I checked the rotors with a dial indicator when removing them, limit is .004in
rear left was .006in,
rear right was not too bad at .002in
new rotors I put on were checked with the dial indicator and checked out with 0 runout
 
I would not suggest you try and put front calipers on the rear. Always possible but doubtful the ABS is not working properly.

You do know that rotors almost never warp. They become of non uniform thickness.

I would check for lateral runout on the hubs. Once that is ruled out then replace the rotors, calipers and pads. Where you can return a core, calipers are pretty cheap. Spend your money on quality pads, you need decent rotors but not super duper rotors.
 
My wife's Accord, while a generation older than yours, was having similar problems with the rear rotors/pads. I switched to the Raybestos Advanced Technolgy rotors and pads and haven't had a problem since...been years.
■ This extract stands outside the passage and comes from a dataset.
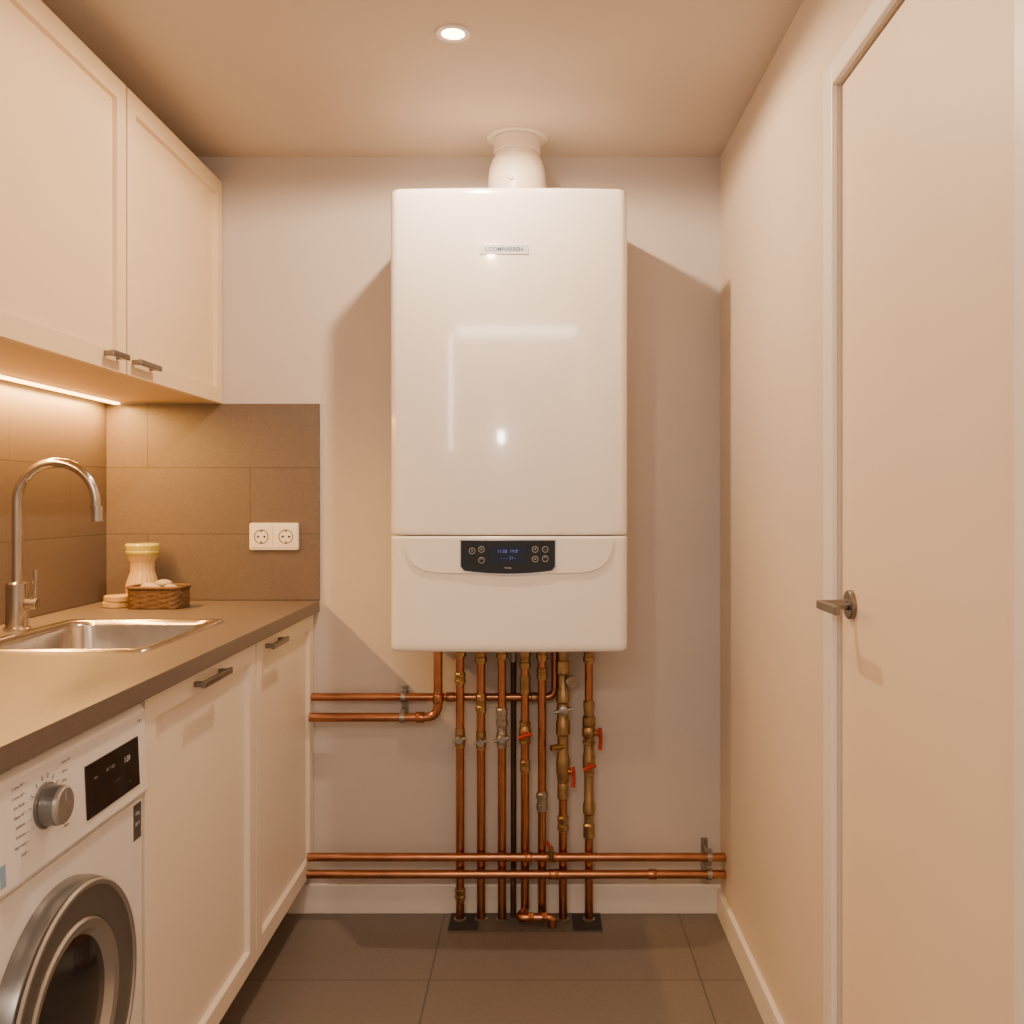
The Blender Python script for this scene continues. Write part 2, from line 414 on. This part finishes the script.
# ------------------------------------------------------------------ double socket
so = root("wall_socket", (-.773, D-.012, 1.097), "white double wall socket on the tiled splashback", "socket")
bm = bmesh.new(); yv = D-.0105; ox = .005; sz = .004
loft(bm, [[(x+ox, yv, z+sz) for x, z in rrect(-.850, -.702, 1.093, 1.175, .006, 2, 4)], [(x+ox, yv-.008, z+sz) for x, z in rrect(-.850, -.702, 1.093, 1.175, .006, 2, 4)], [(x+ox, yv-.010, z+sz) for x, z in rrect(-.848, -.704, 1.095, 1.173, .005, 2, 4)]])
finish("plate", bm, M['socket'], parent=so)
for cx in (-.808, -.734):
    zc = 1.138
    bm = bmesh.new()
    loft(bm, [[(x, yv-.0095, z) for x, z in rrect(cx-.033, cx+.033, zc-.033, zc+.033, .004, 2, 4)], [(x, yv-.0122, z) for x, z in rrect(cx-.033, cx+.033, zc-.033, zc+.033, .004, 2, 4)], [(x, yv-.0125, z) for x, z in rrect(cx-.031, cx+.031, zc-.031, zc+.031, .004, 2, 4)]])
    w = finish("outlet", bm, M['socket'], parent=so)
    bm = bmesh.new(); a_lathe(bm, [(.0001, .0215), (.001, .0215), (.001, .0195), (.0001, .0195)], (cx, yv-.0125, zc), (0, -1, 0), 28, False)
    finish("rim", bm, M['hole'], parent=w)
    for s_ in (-.0095, .0095):
        bm = bmesh.new(); a_lathe(bm, [(0, .0036), (.001, .0036)], (cx+s_, yv-.0125, zc), (0, -1, 0), 12)
        finish("hole", bm, M['hole'], parent=w)
    for s_ in (-1, 1):
        bm = bmesh.new(); a_box(bm, cx-.003, cx+.003, yv-.0135, yv-.0125, zc+s_*.0165-.0018, zc+s_*.0165+.0018)
        finish("earth_clip", bm, M['hole'], parent=w, smooth=False)

# ------------------------------------------------------------------ boiler
bX0, bX1, bY0, bY1, bZ0, bZs, bZ1 = -.360, .2570, 2.478, 2.885, .8536, 1.1575, 2.056
BC = (bX0+bX1)/2; BU = .011; HW = (bX1-bX0)/2
bo = root("boiler", (BC, 2.7, bZ0), "glossy white wall-hung gas boiler with black control panel", "boiler")
def bl(e, z, r=.022): return [(x, y, z) for x, y in rrect(bX0+e, bX1-e, bY0+e, bY1-.001, r, 16, 8, BU)]
box("chassis", bX0+.02, bX1-.02, bY1-.12, D-.001, bZ0+.02, bZ1-.02, M['zinc'], parent=bo)
bm = bmesh.new()
loft(bm, [bl(.004, bZs+.0005), bl(.0012, bZs+.0015), bl(0, bZs+.005), bl(0, bZs+.012), bl(0, bZs+.03), bl(0.0, 1.6), bl(0, bZ1-.04), bl(0, bZ1-.02), bl(.001, bZ1-.010), bl(.003, bZ1-.004), bl(.007, bZ1-.001), bl(.012, bZ1)])
finish("front_cover", bm, M['boiler'], parent=bo, ang=.9)
bm = bmesh.new()
loft(bm, [bl(.014, bZ0), bl(.008, bZ0+.001), bl(.003, bZ0+.004), bl(0, bZ0+.012), bl(0, bZ0+.022), bl(0, bZ0+.04), bl(0, bZs-.04), bl(0, bZs-.016), bl(0, bZs-.007), bl(.0012, bZs-.0035), bl(.004, bZs-.0025)])
finish("lower_cover", bm, M['boiler'], parent=bo, ang=.9)
def yfront(x): return bY0-BU*(1-((x-BC)/HW)**2)
def plate(name, x0, x1, ztop, zbot, proud, m, parent, n=48, **k):
    bm = bmesh.new(); cols = []
    for i in range(n+1):
        x = (x0+x1)/2-(x1-x0)/2*math.cos(math.pi*i/n); y = yfront(x)
        zt = ztop(x); zb = zbot(x)
        cols.append([bm.verts.new((x, y+.002, zb)), bm.verts.new((x, y-proud*.6, zb)), bm.verts.new((x, y-proud, zb+.0015)), bm.verts.new((x, y-proud, max(zb+.002, zt-.0015))), bm.verts.new((x, y-proud*.6, zt)), bm.verts.new((x, y+.002, zt))])
    for A, B in zip(cols, cols[1:]):
        for j in range(5): bm.faces.new((A[j], B[j], B[j+1], A[j+1]))
    bm.faces.new(cols[0]); bm.faces.new(cols[-1])
    return finish(name, bm, m, parent=parent, **k)
def flapbot(x):
    u = min(1, abs(x-BC)/.270)
    return 1.1475-.089*(1-u**9)**.5
fl = plate("flap", BC-.270, BC+.270, lambda x: 1.1505, flapbot, .0050, M['boiler'], bo, 110, label="shallow curved front flap")
cpx0, cpx1 = -.1746, .0680; cc = (cpx0+cpx1)/2
def cpbot(x, e=0):
    u = min(1, abs(x-cc)/((cpx1-cpx0)/2)); return 1.0575-e+.009*u*u+(.010*((u-.9)/.10)**2 if u > .9 else 0)
rimp = plate("panel_rim", cpx0-.003, cpx1+.003, lambda x: 1.1478, lambda x: cpbot(x, .003), .0068, M['rim'], bo, 60, label="thin bright rim of the control panel")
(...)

Awesome pedal feel and stopping power as well. She travels out of town for work so she is hyper-sensitive to anything her car does. 236K on it now and keeps on ticking!
 
Originally Posted By: Ken2
turned out to be friction pad material transferred unevenly to the surface of the disc."

So if the rotors aren't actually warped but it is transferred material, Is this something I will be able to see with my eyes? Rotor will be darker or lighter in the wider spots?
 
Have you checked to see if your calipers are sliding properly and the caliper piston is not rusted or hung in anything? You live in the salt belt right? I would check those first.
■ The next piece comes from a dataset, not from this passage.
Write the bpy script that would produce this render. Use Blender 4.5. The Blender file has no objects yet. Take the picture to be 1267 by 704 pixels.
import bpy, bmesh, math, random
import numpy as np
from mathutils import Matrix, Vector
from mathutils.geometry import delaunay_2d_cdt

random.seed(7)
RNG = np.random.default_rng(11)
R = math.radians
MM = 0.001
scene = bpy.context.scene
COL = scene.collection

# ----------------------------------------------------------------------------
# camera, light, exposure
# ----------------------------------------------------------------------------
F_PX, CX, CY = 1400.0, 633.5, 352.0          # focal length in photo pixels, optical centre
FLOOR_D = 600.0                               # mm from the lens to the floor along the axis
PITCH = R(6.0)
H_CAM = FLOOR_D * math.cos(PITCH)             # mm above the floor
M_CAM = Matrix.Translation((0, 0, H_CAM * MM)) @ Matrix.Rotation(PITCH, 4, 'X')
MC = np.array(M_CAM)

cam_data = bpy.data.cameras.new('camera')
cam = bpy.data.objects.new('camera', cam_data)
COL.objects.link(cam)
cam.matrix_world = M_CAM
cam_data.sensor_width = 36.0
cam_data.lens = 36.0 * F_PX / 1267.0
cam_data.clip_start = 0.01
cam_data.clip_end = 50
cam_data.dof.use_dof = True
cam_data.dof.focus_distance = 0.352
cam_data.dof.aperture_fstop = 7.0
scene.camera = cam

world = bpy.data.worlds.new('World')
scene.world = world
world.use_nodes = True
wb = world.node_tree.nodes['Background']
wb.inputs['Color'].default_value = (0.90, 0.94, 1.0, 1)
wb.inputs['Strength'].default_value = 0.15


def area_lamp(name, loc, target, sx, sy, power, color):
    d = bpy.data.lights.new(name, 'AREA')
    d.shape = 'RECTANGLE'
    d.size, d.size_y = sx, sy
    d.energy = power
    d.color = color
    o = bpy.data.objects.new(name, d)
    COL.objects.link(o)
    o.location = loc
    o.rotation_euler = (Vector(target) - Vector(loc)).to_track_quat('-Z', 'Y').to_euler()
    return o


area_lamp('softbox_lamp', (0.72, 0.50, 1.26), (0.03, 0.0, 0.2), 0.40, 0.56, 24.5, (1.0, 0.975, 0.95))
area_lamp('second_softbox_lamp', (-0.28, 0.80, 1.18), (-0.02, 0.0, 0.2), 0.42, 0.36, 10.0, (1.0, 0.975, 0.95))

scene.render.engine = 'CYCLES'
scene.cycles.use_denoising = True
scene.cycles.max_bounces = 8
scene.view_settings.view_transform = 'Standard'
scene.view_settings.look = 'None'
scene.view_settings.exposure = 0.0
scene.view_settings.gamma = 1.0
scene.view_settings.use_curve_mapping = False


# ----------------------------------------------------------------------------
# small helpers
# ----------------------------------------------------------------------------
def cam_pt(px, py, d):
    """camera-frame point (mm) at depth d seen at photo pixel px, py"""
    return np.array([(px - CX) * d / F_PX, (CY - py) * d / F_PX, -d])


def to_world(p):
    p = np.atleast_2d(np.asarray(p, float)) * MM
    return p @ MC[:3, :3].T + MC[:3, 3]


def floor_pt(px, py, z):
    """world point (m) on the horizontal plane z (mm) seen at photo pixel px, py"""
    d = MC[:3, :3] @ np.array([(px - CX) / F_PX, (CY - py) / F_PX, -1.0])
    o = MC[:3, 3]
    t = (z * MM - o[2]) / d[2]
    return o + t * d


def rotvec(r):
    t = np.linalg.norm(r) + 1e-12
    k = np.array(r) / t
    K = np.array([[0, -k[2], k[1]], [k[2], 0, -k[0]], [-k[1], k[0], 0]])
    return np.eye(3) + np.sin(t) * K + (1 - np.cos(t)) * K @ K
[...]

Sticky calipers will eat rotors. And the more you machine rotors, the thinner they get and easier to warp.

Btdt
 
I had this happen on our Accord at 29,000 miles. I was aware of Honda info on this, but it wasn't a big deal to put on some new rotors/pads. I used Raybestos rotors from Rockauto and Akebono ceramic pads. I just checked the rotors/pads at 88K and all is fine, lots of life left.
I had done the front rotors/pads with same brand parts at 47K miles, they are also doing fine.
I'm a real fan of these pads.
 
I have heard of the class action lawsuit and the dealer acknowledged that my car was already fixed per the tsb. also the tsb doesn't say anything about pins just replacing the pads
 
Originally Posted By: Brybo86
I have heard of the class action lawsuit and the dealer acknowledged that my car was already fixed per the tsb. also the tsb doesn't say anything about pins just replacing the pads


Actually it does. Some of the pins were installed in the correct order. The updated pads also have the springs that most of the aftermarket pads lack.
 
Originally Posted By: Brybo86

The last time they warped I was getting a low spot on my tires as the brake applied more grip at exactly the same spot everytime... I just got new tires and I really don't want this happening to my nice new conti's.
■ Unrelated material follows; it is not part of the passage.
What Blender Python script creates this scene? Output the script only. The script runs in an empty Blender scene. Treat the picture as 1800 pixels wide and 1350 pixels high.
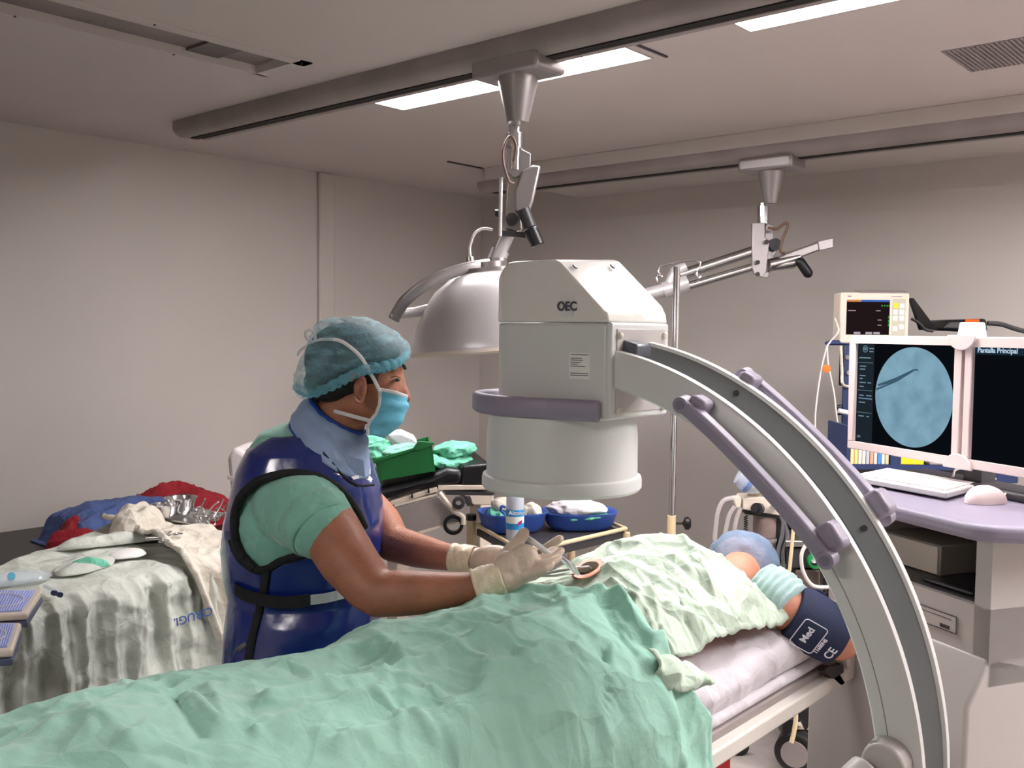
import bpy, bmesh, math, random
import numpy as np
from mathutils import Vector, Matrix, noise
random.seed(7)
C = bpy.context.scene
# ---------------------------------------------------------------- camera
FPX = 1708.0
def _ray(px, py): return np.array([(px-900)/FPX, -(py-675)/FPX, -1.0])
_A = _ray(2400, 600); _A /= np.linalg.norm(_A)
_B = _ray(-1050, 560)
_X = -_B; _X -= _X.dot(_A)*_A; _X /= np.linalg.norm(_X)
RC = np.array([_X, _A, np.cross(_X, _A)])          # camera axes -> room axes
EYE = Vector((0, 0, 1.65))
cam = bpy.data.cameras.new('camera'); cam.sensor_width = 36; cam.lens = FPX/1800*36; cam.clip_start = .05
co = bpy.data.objects.new('camera', cam); C.collection.objects.link(co); C.camera = co
m4 = Matrix.Identity(4)
for i in range(3):
    for j in range(3): m4[i][j] = RC[i][j]
    m4[i][3] = EYE[i]
co.matrix_world = m4
FWD = Vector(-RC[:, 2]); RIGHT = Vector(RC[:, 0])
FH = Vector((FWD.x, FWD.y, 0)).normalized(); RH = Vector((RIGHT.x, RIGHT.y, 0)).normalized(); UP = Vector((0, 0, 1))
def at(px, py, d):
    "measured point of the photograph at a distance d along the view -> room coordinates"
    return EYE + Vector(RC @ _ray(px, py))*d
def on(px, py, ax, val):
    w = Vector(RC @ _ray(px, py)); i = 'xyz'.index(ax)
    return EYE + w*((val-EYE[i])/w[i])
# ---------------------------------------------------------------- world, exposure
C.view_settings.view_transform = 'Standard'; C.view_settings.look = 'None'
C.view_settings.gamma = 1; C.view_settings.use_curve_mapping = False
C.view_settings.exposure = -0.04
w = bpy.data.worlds.new('world'); C.world = w; w.use_nodes = True
w.node_tree.nodes['Background'].inputs[0].default_value = (.9, .85, .85, 1)
w.node_tree.nodes['Background'].inputs[1].default_value = .25
PANEL = 46.0      # strength of the fluorescent ceiling panels
SPOT = 60.0       # surgical lamp bulb
# ---------------------------------------------------------------- materials
def lin(c): return tuple(((v/255)/12.92 if v/255 <= .04045 else ((v/255+.055)/1.055)**2.4) for v in c)
MATS = {}
def mat(name, rgb, rough=.5, metal=0, alpha=1, noise_amt=.06, nscale=8, bump=0, bscale=60, emis=0, coat=0, trans=0, sheen=0, sub=0, crum=0, cscale=9):
    if name in MATS: return MATS[name]
    m = bpy.data.materials.new(name); m.use_nodes = True; MATS[name] = m
    nt = m.node_tree; b = nt.nodes['Principled BSDF']; c = lin(rgb)
    tc = nt.nodes.new('ShaderNodeTexCoord')
    n = nt.nodes.new('ShaderNodeTexNoise'); n.inputs['Scale'].default_value = nscale; n.inputs['Detail'].default_value = 5
    nt.links.new(tc.outputs['Object'], n.inputs['Vector'])
    r = nt.nodes.new('ShaderNodeValToRGB'); nt.links.new(n.outputs['Fac'], r.inputs['Fac'])
    r.color_ramp.elements[0].position = .3; r.color_ramp.elements[1].position = .7
    r.color_ramp.elements[0].color = tuple(v*(1-noise_amt) for v in c)+(1,)
    r.color_ramp.elements[1].color = tuple(min(1, v*(1+noise_amt)) for v in c)+(1,)
    nt.links.new(r.outputs['Color'], b.inputs['Base Color'])
    b.inputs['Roughness'].default_value = rough; b.inputs['Metallic'].default_value = metal
    b.inputs['Alpha'].default_value = alpha
    if coat: b.inputs['Coat Weight'].default_value = coat; b.inputs['Coat Roughness'].default_value = .1
    if trans: b.inputs['Transmission Weight'].default_value = trans
    if sheen: b.inputs['Sheen Weight'].default_value = sheen
    if sub: b.inputs['Subsurface Weight'].default_value = sub; b.inputs['Subsurface Radius'].default_value = (.02, .008, .004)
    if emis:
        nt.links.new(r.outputs['Color'], b.inputs['Emission Color']); b.inputs['Emission Strength'].default_value = emis
    if crum:
        def vor(sc, w):
            nn = nt.nodes.new('ShaderNodeTexNoise'); nn.inputs['Scale'].default_value = sc*.8; nn.inputs['Detail'].default_value = 2
            mx = nt.nodes.new('ShaderNodeVectorMath'); mx.operation = 'MULTIPLY_ADD'; mx.inputs[1].default_value = (.22/sc*3,)*3
            nt.links.new(tc.outputs['Object'], nn.inputs['Vector']); nt.links.new(nn.outputs['Color'], mx.inputs[0]); nt.links.new(tc.outputs['Object'], mx.inputs[2])
            v = nt.nodes.new('ShaderNodeTexVoronoi'); v.feature = 'DISTANCE_TO_EDGE'; v.inputs['Scale'].default_value = sc
            nt.links.new(mx.outputs[0], v.inputs['Vector'])
            r_ = nt.nodes.new('ShaderNodeMapRange'); r_.interpolation_type = 'LINEAR'; r_.inputs['From Max'].default_value = w; r_.inputs['To Min'].default_value = 1; r_.inputs['To Max'].default_value = 0
            nt.links.new(v.outputs['Distance'], r_.inputs['Value']); return r_.outputs['Result']
        a1, a2 = vor(cscale, .30), vor(cscale*2.3, .28)
        ad = nt.nodes.new('ShaderNodeMath'); ad.operation = 'MULTIPLY_ADD'; ad.inputs[1].default_value = .24
        nt.links.new(a2, ad.inputs[0]); nt.links.new(a1, ad.inputs[2])
        bc = nt.nodes.new('ShaderNodeBump'); bc.inputs['Strength'].default_value = 1; bc.inputs['Distance'].default_value = crum
        nt.links.new(ad.outputs[0], bc.inputs['Height']); nt.links.new(bc.outputs['Normal'], b.inputs['Normal'])
    if bump:
        n2 = nt.nodes.new('ShaderNodeTexNoise'); n2.inputs['Scale'].default_value = bscale; n2.inputs['Detail'].default_value = 6
        nt.links.new(tc.outputs['Object'], n2.inputs['Vector'])
        bp = nt.nodes.new('ShaderNodeBump'); bp.inputs['Strength'].default_value = bump; bp.inputs['Distance'].default_value = .01
        nt.links.new(n2.outputs['Fac'], bp.inputs['Height']); nt.links.new(bp.outputs['Normal'], b.inputs['Normal'])
        if crum: nt.links.new(bc.outputs['Normal'], bp.inputs['Normal'])
    return m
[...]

I don't understand this line. If you were getting a low spot on your tire (flat spot) the brakes would have to be locking up. Is that the case?
 
I don't know if I would call it locking up but yes, with the back tire off of the ground I could spin the wheel all the way around but it did get pretty tight in one spot. coincidently when the brake began to grab the low/ flat spot on the tire was straight down.
I guess the first set of pads I removed from the rears did have some extra spring looking things attached to them... New pads came with hardware but not the thin wire pieces. also the new pads that I have now don't have a hole for the extra spring hardware.